ブリヂストンの「月面専用タイヤ」がいかつ過ぎる! 気温差300度もへっちゃら、ゴムも空気も使わない驚きの仕組みとは
タイヤの常識が通用しない月面環境
月の温度は最低マイナス170度から最高120度までと、極めて不安定だ。さらに、強い宇宙放射線が降り注いでおり、ゴムや樹脂のような高分子材料は短時間で劣化するため、使用できない。また、そもそも月面は真空状態であり空気も使えない。つまり、地球向けタイヤの常識が通用しない極めて不利な環境がそろっているのだ。

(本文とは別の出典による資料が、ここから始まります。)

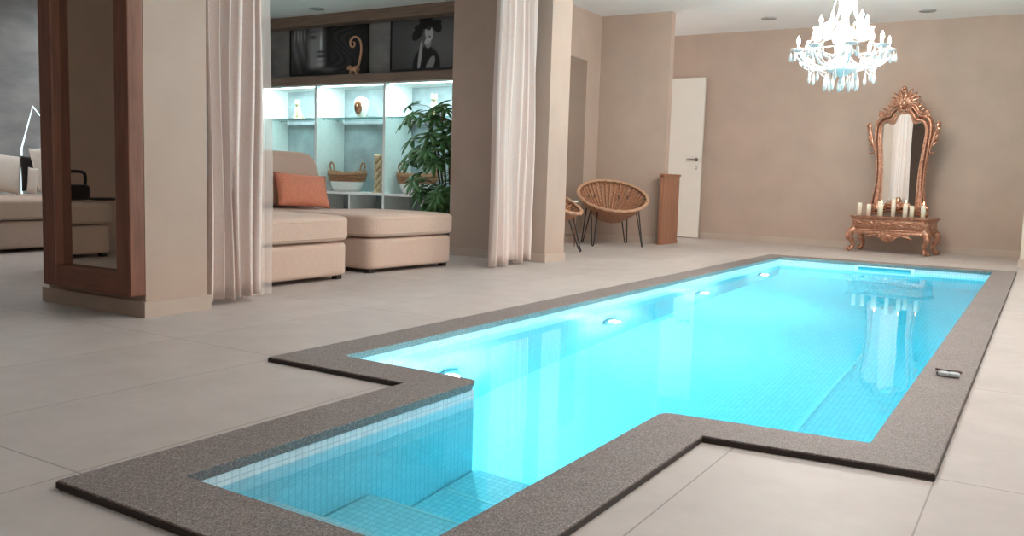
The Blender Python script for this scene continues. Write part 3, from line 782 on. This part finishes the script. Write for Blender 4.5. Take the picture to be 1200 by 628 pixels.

加えて、ルナ・クルーザーは前述のとおり居住空間を備えており、相対的にタイヤが支える車体が大きくなる。月面は「レゴリス」と呼ばれる非常に細かい砂地に覆われているため、接地面圧が高いと砂に埋まって動けなくなる。
過去の惑星探査車と比較しても、より高性能なタイヤが必要で、ブリヂストンのプロジェクトチームはゼロからの設計を余儀なくされた。そこで、素材メーカーや町工場など、社外にも知見を求め、たどり着いたのが、ゴムの千倍以上の硬度を有した金属製タイヤだったというわけだ。
月面向けオール金属製タイヤとは
ブリヂストンが開発した月面用タイヤは、ネットフェンスのようなスプリング状の骨格が採用されており、金属でありながら柔軟性が高く、しなやかにたわむ構造となっている。
また、ひとつのホイールには大型トラックのようなダブルタイヤ構造を採用。接地面積を大きく稼ぎつつ、一般乗用車の約6倍もの接地面積で圧力を分散させている。
さらに、より圧力を分散できるよう、スチールウールのようなふわふわした金属素材をタイヤ全面に配置している。これは、月面と同じ砂地に暮らす
「ラクダの足裏」
からヒントを得て採用された。
現在、このタイヤはテスト車両に装着され、砂地や斜面での走行テストが行われている。当然ながら、月面での実験走行はできないため、2029年の打ち上げまでに周到な試験が必要だ。月面でのミッションを足元から支えるプロジェクトチームの挑戦は続く。